Selon vous, la situation sécuritaire est loin d’être stable, pourtant le gouvernement sollicite la réduction des effectifs de la MONUSCO en RDC. Avez-vous un commentaire à ce sujet ?

Je crois que c’est tôt de penser à la réduction des effectifs de la MONUSCO. Par contre, il faut demander que la MONUSCO soit davantage proactive pour travailler conformément à son mandat. Et la meilleure façon de dire aurevoir à la MONUSCO, c’est d’accélérer la réforme de notre armée. Nous devons accélérer la réforme du secteur de sécurité, un secteur de sécurité à transformer même dans les mentalités, et c’est alors que la présence de la MONUSCO ne se justifierait même plus. Elle est ici eu égard aux insuffisances constatées. Au lieu d’appeler la MONUSCO à réduire ses effectifs ou à partir, le gouvernement doit plus travailler pour matérialiser les réformes sécuritaires.

Pas de manipulation de la loi électorale, pas de révision constitutionnelle, au cours de la session extraordinaire en cours à
l’Assemblée nationale.

Etes-vous rassuré finalement de propos du président de la Chambre basse du Parlement ?

J’ai suivi les déclarations du président de l’Assemblée nationale et j’entends le suivre vraiment à la lettre. Il a une grande responsabilité de conduire le débat de ce que lui-même appelle le temple de la démocratie. Et il a promis et nous attendons voir la suite.
Sur la question de la loi électorale, je suis d’accord avec le collègue Sesanga. Je pense que ce n’est pas opportun d’avoir une nouvelle loi électorale. Il est donc possible d’organiser les élections avec la loi électorale en vigueur. Le problème, c’est qu’on ne nous dit pas exactement quelles ont les questions concernées par la retouche dans cette loi. Et du coup, on nous parle du recensement. Nous ne sommes pas d’accord qu’il faille dépendre le fichier électoral du recensement. Celui-ci est une grande opération qu’il ne faudrait pas mener à la va-vite. Le risque, c’est d’aller vers le glissement, au-delà de 2016.

Toutes ces questions qui divisent la classe politique ne nécessitent-elles pas un dialogue pour baliser la voie des élections ?

Nous (UNC) soutenions à l’époque le dialogue dans le cadrage de la résolution 2098 du Conseil de sécurité point 14b et point 4. L’optique était de baliser le processus électoral, d’avoir un consensus sur le calendrier, d’obtenir des garanties des acteurs de la Majorité comme quoi la révision constitutionnelle ne va pas s’opérer avant la présidentielle de 2016. Notre demande n’a pas été acceptée.
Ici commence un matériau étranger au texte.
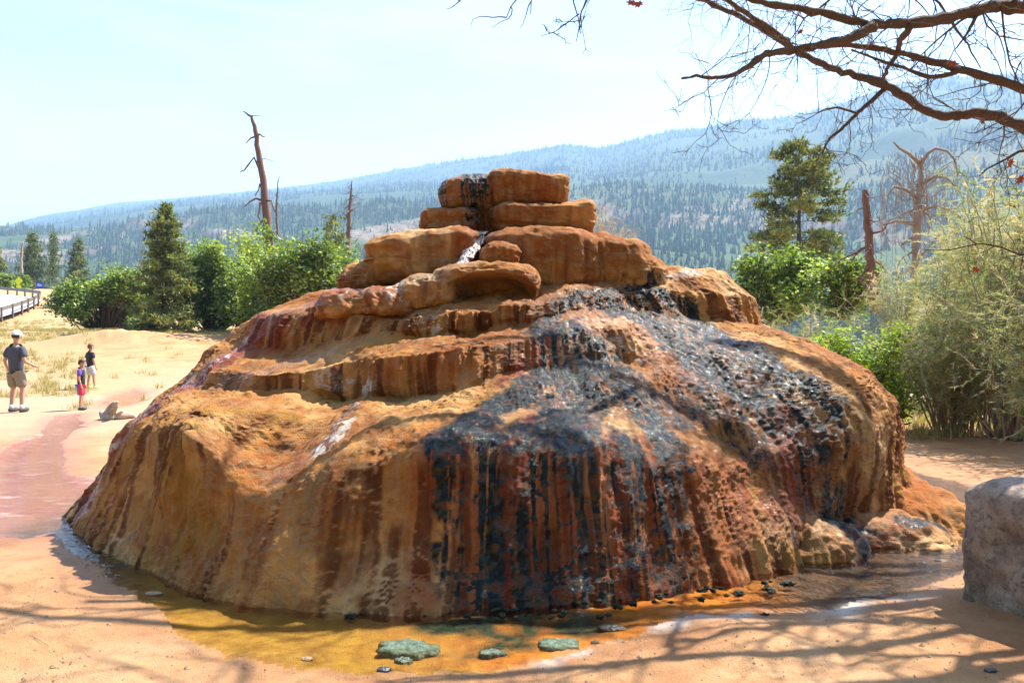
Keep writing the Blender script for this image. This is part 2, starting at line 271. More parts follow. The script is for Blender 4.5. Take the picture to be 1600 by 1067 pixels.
# ------------------------------------------------------------------ mineral and algae stains as flow strokes: (width m, strength, world points)
STROKES = {
 'black': [
  (0.099, 0.8, [(1.35,7.35,2.17),(0.93,7.0,2.06),(0.5,6.7,1.95),(0.29,6.4,1.78),(0.2,6.16,1.62),(0.36,6.14,1.54)]),
  (0.139, 1, [(0.51,6.21,1.59),(0.3,6.05,1.39),(0.1,5.7,1.24),(-0.14,5.5,1.11),(-0.33,5.05,1.02),(-0.45,4.9,0.97)]),
  (0.265, 1, [(0.41,6.19,1.62),(0.51,6.05,1.37),(0.48,5.78,1.18),(0.34,5.11,0.94)]),
  (0.168, 1, [(0.62,6.23,1.57),(0.81,6.04,1.32),(0.98,5.86,1.08),(1.12,5.52,0.86)]),
  (0.145, 1, [(1.26,7.18,2.07),(1.64,7.25,1.86),(1.88,6.85,1.62),(2.15,6.47,1.4),(2.46,6.26,1.18),(2.57,6.18,1.05)]),
  (0.218, 0.8, [(0.79,6.8,1.96),(1.2,6.86,1.79),(1.37,6.73,1.62),(1.52,6.51,1.46),(1.82,6.26,1.2),(2.14,6.12,1.0)]),
  (0.299, 0.62, [(1.19,7.12,1.98),(1.45,6.96,1.77),(1.67,6.68,1.57),(1.87,6.42,1.37),(2.09,6.27,1.2),(2.28,6.15,1.03),(2.44,6.05,0.86)]),
  (0.252, 0.5, [(1.51,6.22,1.25),(1.69,6.04,1.01),(1.88,5.91,0.78)]),
  (0.225, 0.5, [(1.32,6.1,1.17),(1.65,5.99,0.97),(1.78,5.92,0.82)]),
  (0.151, 0.6, [(0.83,6.23,1.46),(0.98,6.1,1.3),(1.13,5.98,1.14),(1.27,5.85,0.98)]),
  (0.16, 0.95, [(-0.36,4.93,0.96),(-0.34,4.83,0.75),(-0.33,4.79,0.53),(-0.29,4.77,0.29),(-0.27,4.66,0.06)]),
  (0.169, 0.95, [(-0.14,4.99,0.95),(-0.14,4.93,0.76),(-0.13,4.89,0.58),(-0.12,4.81,0.39),(-0.13,4.76,0.22),(-0.11,4.67,0.06)]),
  (0.221, 0.95, [(0.17,5.09,0.94),(0.17,4.99,0.75),(0.17,4.92,0.56),(0.17,4.89,0.37),(0.18,4.85,0.19),(0.18,4.71,0.05)]),
  (0.222, 0.9, [(0.45,5.09,0.89),(0.43,4.98,0.72),(0.43,4.97,0.53),(0.43,4.91,0.35),(0.42,4.86,0.18),(0.41,4.76,0.03)]),
  (0.211, 0.9, [(0.82,5.3,0.87),(0.79,5.13,0.65),(0.78,5.04,0.44),(0.77,4.96,0.23),(0.75,4.88,0.03)]),
  (0.165, 0.95, [(1.11,5.43,0.8),(1.1,5.32,0.59),(1.08,5.23,0.4),(1.06,5.12,0.2),(1.05,5.02,0.03)]),
  (0.08, 1, [(2.29,6.13,1.0),(2.28,5.95,0.68),(2.29,5.91,0.34)]),
  (0.161, 1, [(2.47,6.03,0.26),(2.52,6.04,0.0)]),
  (0.103, 0.6, [(-0.38,4.68,0.15),(-0.2,4.7,0.11),(0.0,4.69,0.08),(0.19,4.71,0.04),(0.4,4.76,0.05),(0.6,4.83,0.06),(0.82,4.9,0.07)]),
 ],
 'red': [
  (0.049, 1.2, [(0.13,5.43,1.07),(0.07,4.96,0.82),(0.03,4.87,0.56),(0.0,4.8,0.34),(-0.01,4.74,0.17),(-0.02,4.66,0.02)]),
  (0.102, 1, [(0.26,6.15,1.62),(0.18,6.05,1.47)]),
  (0.072, 1, [(0.62,6.22,1.54),(0.73,6.08,1.39)]),
  (0.044, 1, [(0.1,6.02,1.42),(-0.1,5.81,1.28)]),
  (0.088, 0.8, [(-0.41,4.88,0.93),(-0.41,4.83,0.72),(-0.4,4.8,0.54),(-0.4,4.75,0.35),(-0.39,4.69,0.17)]),
  (0.081, 0.9, [(-0.2,4.95,0.91),(-0.2,4.89,0.72),(-0.2,4.83,0.53),(-0.21,4.79,0.34),(-0.22,4.73,0.16)]),
  (0.082, 0.7, [(0.34,5.05,0.9),(0.33,4.94,0.69),(0.33,4.92,0.47),(0.32,4.87,0.26),(0.31,4.74,0.07)]),
  (0.121, 0.9, [(0.95,5.47,0.89),(0.95,5.26,0.68),(0.95,5.22,0.44),(0.91,5.12,0.25),(0.86,4.93,0.09)]),
  (0.12, 1.1, [(2.17,6.15,1.05),(2.13,5.95,0.77),(2.15,5.86,0.4)]),
  (0.157, 0.5, [(-0.59,4.81,0.69),(-0.58,4.78,0.47),(-0.58,4.71,0.27),(-0.57,4.6,0.08)]),
  (0.247, 0.85, [(-0.33,4.87,0.9),(-0.32,4.84,0.72),(-0.32,4.79,0.54),(-0.32,4.76,0.37),(-0.32,4.73,0.2),(-0.31,4.66,0.04)]),
  (0.249, 0.85, [(-0.0,4.97,0.89),(0.0,4.9,0.72),(0.0,4.86,0.54),(0.0,4.81,0.36),(0.0,4.75,0.19),(0.0,4.66,0.04)]),
  (0.253, 0.85, [(0.34,5.04,0.88),(0.33,4.94,0.71),(0.32,4.92,0.52),(0.33,4.89,0.35),(0.32,4.84,0.18),(0.31,4.73,0.04)]),
  (0.258, 0.85, [(0.69,5.19,0.84),(0.68,5.1,0.62),(0.67,4.99,0.42),(0.65,4.9,0.22),(0.65,4.83,0.03)]),
  (0.238, 0.8, [(1.06,5.4,0.76),(1.03,5.27,0.57),(1.01,5.18,0.39),(1.0,5.11,0.2),(0.98,5.0,0.03)]),
  (0.223, 0.45, [(1.47,5.52,0.65),(1.44,5.43,0.44),(1.41,5.29,0.25),(1.38,5.19,0.06)]),
  (0.182, 0.5, [(2.48,6.05,0.86),(2.49,6.05,0.58),(2.53,6.06,0.3)]),
  (0.093, 0.8, [(1.74,5.79,0.7),(1.69,5.6,0.47),(1.65,5.42,0.26)]),
  (0.199, 0.75, [(1.27,5.45,0.71),(1.26,5.36,0.48),(1.25,5.24,0.28),(1.24,5.14,0.07)]),
  (0.182, 0.7, [(1.57,5.7,0.67),(1.53,5.52,0.47),(1.51,5.39,0.27),(1.49,5.26,0.08)]),
  (0.197, 0.9, [(2.19,5.99,0.82),(2.19,5.91,0.58),(2.19,5.86,0.35)]),
  (0.124, 0.7, [(1.95,5.85,0.69),(1.9,5.62,0.35)]),
  (0.154, 0.45, [(2.7,6.12,0.75),(2.72,6.15,0.51),(2.77,6.2,0.27)]),
  (0.165, 0.5, [(0.54,5.05,0.64),(0.57,4.99,0.44),(0.58,4.9,0.24),(0.6,4.82,0.04)]),
  (0.068, 0.6, [(1.89,5.95,0.83),(1.86,5.77,0.61),(1.86,5.65,0.4)]),
  (0.117, 1.2, [(-2.87,6.89,1.2),(-2.62,6.99,1.44),(-2.41,7.21,1.68)]),
  (0.095, 1.2, [(-3.83,6.9,0.16),(-3.5,6.67,0.68),(-3.08,6.51,0.97),(-2.91,6.87,1.19)]),
  (0.118, 1.2, [(-3.81,6.78,0.1),(-3.93,7.33,0.38)]),
  (0.144, 1.2, [(-2.41,7.15,1.54),(-2.38,7.22,1.74)]),
  (0.094, 1.1, [(-2.17,7.02,1.56),(-2.11,7.04,1.77)]),
  (0.145, 1.2, [(-1.82,7.29,1.98),(-1.38,7.21,1.97)]),
  (0.08, 1.0, [(-1.48,6.81,1.79),(-1.86,6.98,1.79)]),
  (0.1, 0.35, [(-1.01,6.04,1.27),(-0.9,5.97,1.42)]),
  (0.063, 0.5, [(-3.5,6.77,0.66),(-3.2,6.24,0.48),(-3.03,5.95,0.28)]),
  (0.129, 0.4, [(-0.54,5.93,1.32),(-0.5,5.97,1.49)]),
 ],
 'ochre': [
  (0.154, 0.9, [(1.23,5.47,0.75),(1.21,5.35,0.53),(1.19,5.22,0.33),(1.18,5.14,0.11)]),
  (0.185, 1, [(1.61,5.84,0.78),(1.56,5.61,0.57),(1.53,5.44,0.36),(1.51,5.31,0.15)]),
  (0.144, 1, [(1.88,5.91,0.78),(1.84,5.75,0.56),(1.82,5.58,0.36)]),
  (0.139, 1.2, [(2.04,5.67,0.29),(2.01,5.48,0.02)]),
  (0.205, 0.7, [(2.72,6.18,1.0),(2.74,6.13,0.72),(2.79,6.19,0.43)]),
  (0.249, 0.7, [(-3.15,6.33,0.82),(-2.89,5.92,0.58),(-2.71,5.7,0.33)]),
  (0.245, 0.95, [(-2.42,5.59,0.92),(-2.34,5.46,0.73),(-2.28,5.39,0.52),(-2.23,5.35,0.32)]),
  (0.096, 0.9, [(-2.18,5.8,1.08),(-1.89,5.73,1.06),(-1.63,5.77,1.02)]),
  (0.084, 0.9, [(-0.73,5.5,1.11),(-0.46,5.59,1.14),(-0.19,5.63,1.17)]),
  (0.123, 0.8, [(-2.47,5.94,1.07),(-2.75,5.89,0.88)]),
  (0.097, 0.6, [(-0.53,6.4,1.67),(-0.79,6.46,1.63),(-1.04,6.47,1.61),(-1.29,6.47,1.56)]),
 ],
 'white': [
  (0.066, 0.9, [(-1.17,6.2,1.26),(-1.19,5.7,1.1),(-1.21,5.38,0.95),(-1.33,5.32,0.86)]),
  (0.053, 0.6, [(-1.57,6.28,1.3),(-1.35,6.33,1.25)]),
  (0.041, 0.9, [(-2.86,7.01,1.27),(-2.66,7.01,1.44),(-2.48,7.26,1.68)]),
  (0.034, 0.9, [(-3.95,6.97,0.11),(-4.02,7.41,0.28),(-3.5,6.67,0.67),(-3.17,6.52,0.94)]),
  (0.054, 0.5, [(-0.86,6.46,1.75),(-0.53,6.41,1.7)]),
  (0.036, 0.8, [(-1.86,7.2,1.96),(-1.44,7.19,1.95),(-0.93,7.08,1.95)]),
  (0.074, 0.4, [(0.85,6.37,1.62),(1.06,6.36,1.46)]),
 ],
 'wet': [
  (0.088, 1, [(-0.89,6.68,1.84),(-1.11,6.62,1.72),(-1.31,6.58,1.61),(-1.74,6.54,1.46),(-2.13,6.39,1.29),(-2.59,6.61,1.24)]),
  (0.084, 0.8, [(-1.17,6.2,1.26),(-1.19,5.7,1.1),(-1.33,5.32,0.86),(-1.57,5.22,0.7)]),
  (0.153, 1, [(-2.87,6.89,1.2),(-2.62,6.99,1.44),(-2.41,7.21,1.68),(-1.91,7.17,1.92)]),
  (0.157, 1, [(-3.81,6.78,0.1),(-3.58,6.64,0.39),(-3.5,6.67,0.68),(-3.14,6.61,1.01),(-2.98,7.02,1.21)]),
  (0.481, 0.9, [(1.14,6.82,1.79),(1.4,6.71,1.62),(1.63,6.52,1.46),(1.84,6.31,1.25),(2.05,6.14,1.06),(2.3,6.0,0.77)]),
  (0.456, 1, [(0.55,6.6,1.89),(0.41,6.11,1.46),(0.27,5.53,1.11)]),
  (0.623, 0.5, [(0.3,5.1,0.94),(0.29,4.94,0.72),(0.29,4.92,0.51)]),
  (0.466, 0.35, [(1.55,5.79,0.79),(1.5,5.54,0.6),(1.49,5.43,0.39)]),
  (0.058, 1, [(-0.55,6.62,1.92),(-0.28,6.68,1.94),(0.0,6.55,1.95),(0.28,6.71,1.96),(0.56,6.77,2.01),(0.88,7.03,2.07),(1.21,7.28,2.14),(1.51,7.4,2.21),(1.83,7.58,2.28)]),
  (0.06, 0.5, [(0.1,5.88,1.32),(-0.2,5.88,1.3),(-0.5,5.93,1.27),(-0.73,5.98,1.27),(-0.97,6.02,1.27),(-1.26,6.31,1.25)]),
  (0.29, 1, [(2.01,5.58,0.27),(2.52,6.04,0.0)]),
 ],
}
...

Et du coup, comment comprendre que nos partenaires du pouvoir changent de position pour accepter le dialogue alors qu’on s’achemine vers la fin du mandat ?

C’est ainsi que nous appelons l’Opposition à plus d’attention. Nous ne voulons pas une énième transition. Bref, nous ne
sommes plus demandeur du dialogue. Ce qui importe pour le moment, c’est d’appliquer la loi et respecter le délai constitutionnel quant à l’organisation des élections.